Artefacts from the Staffordshire Hoard on Display in Birmingham Museum, UK





A day after the discovery of Anglo-Saxon treasure was announced to the public, Birmingham Museum and Art Gallery put a selection of the still-earth-covered objects on display until 13 October. Thereafter, the Staffordshire hoard will head to the British Museum where the artefacts will undergo forensic study before being sold and the proceeds divided – as per the 1996 Treasure Act – between the finder of the haul and the owner of the land.

Notwithstanding experts ruling it out as a burial chamber, the sheer quantity of gold reminds you of Tutankhamun’s tomb, with amateur treasure-hunter Terry Herbert taking on the role of professional archaeologist Howard Carter.

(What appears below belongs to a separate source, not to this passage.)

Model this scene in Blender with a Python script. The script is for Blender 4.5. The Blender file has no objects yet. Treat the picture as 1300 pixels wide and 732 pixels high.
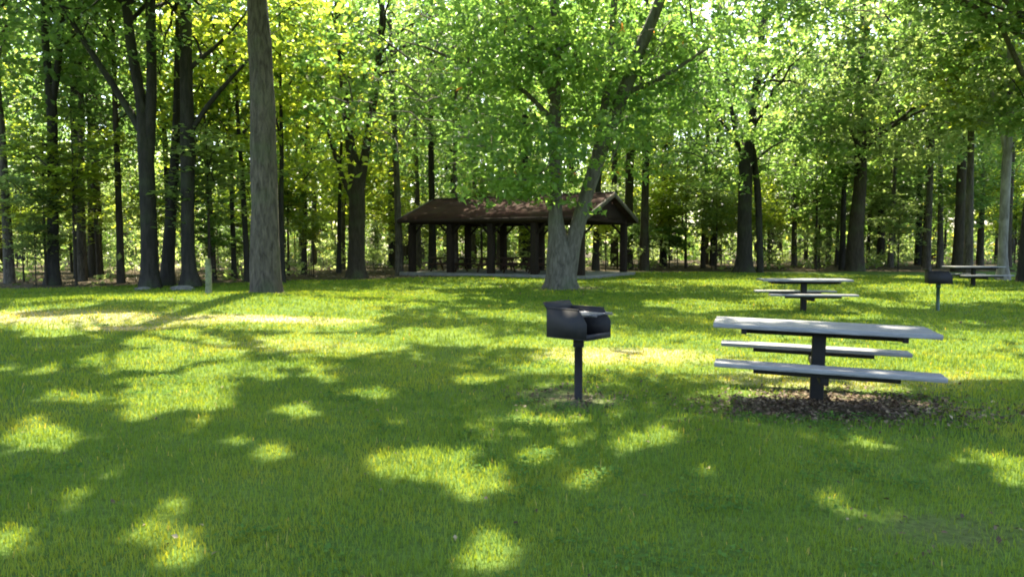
import bpy, bmesh, math, random
import numpy as np
from mathutils import Vector, Matrix, Quaternion

S = bpy.context.scene
C = S.collection
R = math.radians
rng = np.random.default_rng(7)
random.seed(7)

# ------------------------------------------------------------------ camera
F = 940.0
CAMZ = 1.56
PITCH = math.atan(54 / F)
cam_d = bpy.data.cameras.new('camera')
cam_d.sensor_width = 36.0
cam_d.lens = F / 1300 * 36
cam_d.clip_end = 2000
cam_d.clip_start = 0.05
cam = bpy.data.objects.new('camera', cam_d)
C.objects.link(cam)
cam.location = (0, 0, CAMZ)
cam.rotation_euler = (math.pi / 2 - PITCH, 0, 0)
S.camera = cam
cp, sp = math.cos(PITCH), math.sin(PITCH)


def ray(px, py):
    x = (px - 650) / F
    y = -(py - 366) / F
    return np.array([x, cp + y * sp, y * cp - sp])


def P(px, py, Y):
    """world point seen at photo position px,py at depth Y"""
    d = ray(px, py)
    return np.array([0, 0, CAMZ]) + d * (Y / d[1])


def project(p):
    q = p - np.array([0, 0, CAMZ])
    dep = q[:, 1] * cp - q[:, 2] * sp
    up = q[:, 1] * sp + q[:, 2] * cp
    dep = np.where(dep < .2, .2, dep)
    return 650 + F * q[:, 0] / dep, 366 - F * up / dep


# ------------------------------------------------------------------ noise and terrain
def _hash(ix, iy, seed):
    h = (ix.astype(np.int64) * 374761393 + iy.astype(np.int64) * 668265263 + seed * 974711) & 0x7fffffff
    h = ((h ^ (h >> 13)) * 1274126177) & 0x7fffffff
    h = h ^ (h >> 16)
    return (h & 0xffff) / 65535.0


def vnoise(x, y, seed=0):
    x = np.asarray(x, float)
    y = np.asarray(y, float)
    ix, iy = np.floor(x), np.floor(y)
    fx, fy = x - ix, y - iy
    fx = fx * fx * (3 - 2 * fx)
    fy = fy * fy * (3 - 2 * fy)
    a = _hash(ix, iy, seed)
    b = _hash(ix + 1, iy, seed)
    c = _hash(ix, iy + 1, seed)
    d = _hash(ix + 1, iy + 1, seed)
    return (a * (1 - fx) + b * fx) * (1 - fy) + (c * (1 - fx) + d * fx) * fy


def fbm(x, y, seed=0, oct=3):
    s = 0
    a = .5
    t = 0
    for i in range(oct):
        s = s + a * vnoise(np.asarray(x) * 2 ** i, np.asarray(y) * 2 ** i, seed + i)
        t += a
        a *= .5
    return s / t


def ground(x, y):
    x = np.asarray(x, float)
    y = np.asarray(y, float)
    z = .34 * np.exp(-((x + 7.5) / 6.5) ** 2 - ((y - 17) / 5.0) ** 2)
    far = np.clip((np.hypot(x, y) - 9) / 12, 0, 1)
    z = z + far * .16 * (fbm(x / 7, y / 7, 3) - .5)
    wood = np.clip((y - woodline(x)) / 6, 0, 1)
    z = z + wood * .35 * (fbm(x / 5, y / 5, 11) - .4)
    return z


def woodline(x):
    """depth at which the lawn ends and the wood floor begins"""
    x = np.asarray(x, float)
    return 36.5 + np.clip((x + 4) * .62, -9.5, 7.5) + 2.0 * (vnoise(x / 3.0, x * 0, 5) - .5)


def gz(x, y):
    return float(ground(x, y))


def gp(px, Y):
    """ground point at photo column px and depth Y"""
    x = (px - 650) / F * Y
    return np.array([x, Y, gz(x, Y)])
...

Talking of Carter, it is the seventieth anniversary of his death. But this find (totaling 1,500 items) is being compared to one in 1939, not 1922 (when roughly 3,500 were discovered), and the Sutton Hoo discoveries.

Yet, the comparison with a burial ship does not do Mr. Herbert’s hoard much justice: his 5kg of 7th-century gold and 2.5 kg of silver far surpassing the 1.5 kg of Anglo-Saxon gold found seventy years ago.

Parallels aside, the artefacts will no doubt change our perception of the Dark Ages and rewrite history; history hitherto foundered on myth rather than historical documentation.

According to the Birmingham Mail, more than 1,000 people had flocked to the museum by close of business on Friday. After queues that stretched out of the doors into the city’s Chamberlain Square, visitors were able to see more than 30 exhibits across four glass cabinets in what is a makeshift but magnificent exhibition.

Comprised mainly of “consummate” metalwork from hilts and helmets, but also showcasing a repertoire of Christian crosses, the treasure dates from between 675 and 725AD, a period when pre-English kingdoms were fighting for supremacy.

One of the most significant objects from the hoard is a small strip of gold inscribed with a war-like quotation from the Bible.

Its Latin inscription translates as: “Rise up, O Lord, and may thy enemies be dispersed and those who hate thee be driven from thy face” (Numbers 10:35).

Other objects have still yet to be identified.